DATA SEGMENT:
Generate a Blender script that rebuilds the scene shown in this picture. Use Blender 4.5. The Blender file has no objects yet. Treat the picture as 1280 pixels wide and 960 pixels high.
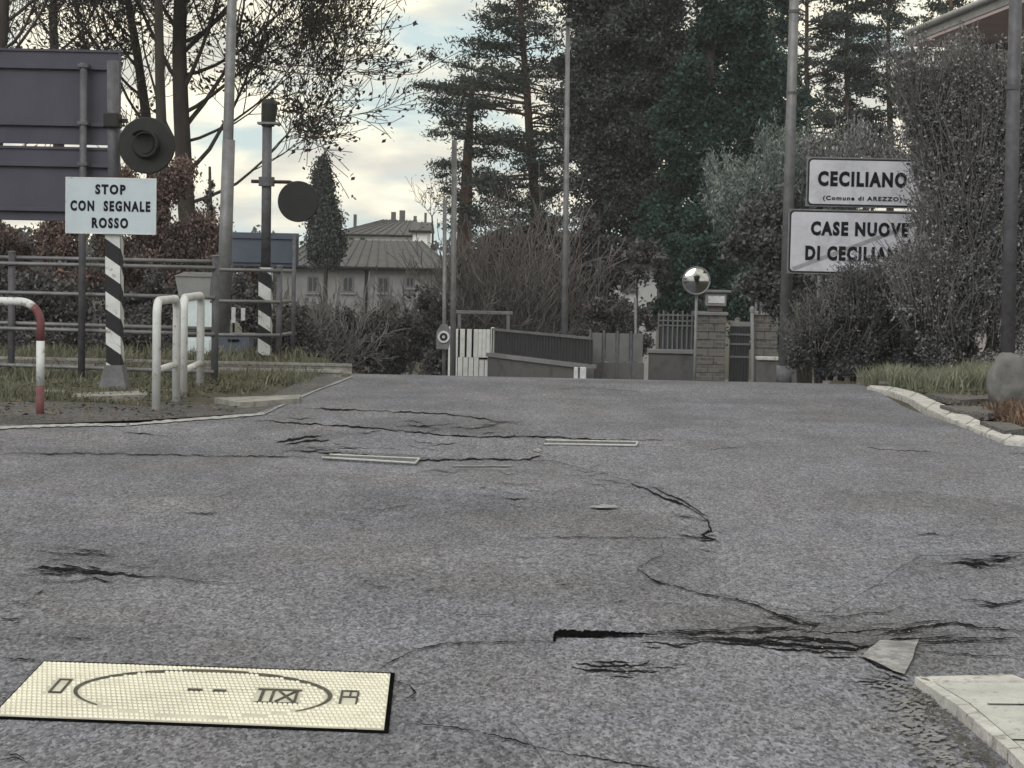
import bpy, bmesh, math, random
import numpy as np
from mathutils import Vector, Matrix, noise
random.seed(7); RS = np.random.RandomState(7)
SC = bpy.context.scene; COL = SC.collection
R_ = math.radians

# ------------------------------------------------------------------ camera
F = 2400.0; EYE = 1.3; ROLL = R_(1.2); PITCH = math.atan(145 / F)
FWD = Vector((0, math.cos(PITCH), -math.sin(PITCH)))
UW = Vector((0, math.sin(PITCH), math.cos(PITCH))); RW = Vector((1, 0, 0))
RIGHT = RW * math.cos(ROLL) + UW * math.sin(ROLL); UP = UW * math.cos(ROLL) - RW * math.sin(ROLL)
CAMP = Vector((0, 0, EYE))
cd = bpy.data.cameras.new('camera'); cam = bpy.data.objects.new('camera', cd); COL.objects.link(cam)
m = Matrix((RIGHT, UP, -FWD)).transposed().to_4x4(); m.translation = CAMP; cam.matrix_world = m
cd.sensor_width = 36; cd.lens = 36 * F / 1280; cd.clip_start = .1; cd.clip_end = 3000
SC.camera = cam
def ray(px, py): return FWD * F + RIGHT * (px - 640) - UP * (py - 480)
def X(px, py, d):
    "world point at distance d (world y) seen at photo pixel"
    r = ray(px, py); return CAMP + r * (d / r.y)
def G(px, py, z=0.0):
    r = ray(px, py); return CAMP + r * ((z - EYE) / r.z)

# ------------------------------------------------------------------ world, sun, exposure
w = bpy.data.worlds.new('World'); SC.world = w; w.use_nodes = True
nt = w.node_tree; nt.nodes.clear(); N = nt.nodes.new; L = nt.links.new
SUN_EL, SUN_AZ = R_(36), R_(205)
sky = N('ShaderNodeTexSky'); sky.sky_type = 'NISHITA'; sky.sun_disc = False
sky.sun_elevation = SUN_EL; sky.sun_rotation = SUN_AZ; sky.air_density = 1.0; sky.dust_density = 1.5
out = N('ShaderNodeOutputWorld'); bg = N('ShaderNodeBackground'); bg.inputs[1].default_value = 0.1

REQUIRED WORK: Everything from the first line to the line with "R_ = math.radians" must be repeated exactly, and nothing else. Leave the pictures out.

WORKED SOLUTION:
Generate a Blender script that rebuilds the scene shown in this picture. Use Blender 4.5. The Blender file has no objects yet. Treat the picture as 1280 pixels wide and 960 pixels high.
import bpy, bmesh, math, random
import numpy as np
from mathutils import Vector, Matrix, noise
random.seed(7); RS = np.random.RandomState(7)
SC = bpy.context.scene; COL = SC.collection
R_ = math.radians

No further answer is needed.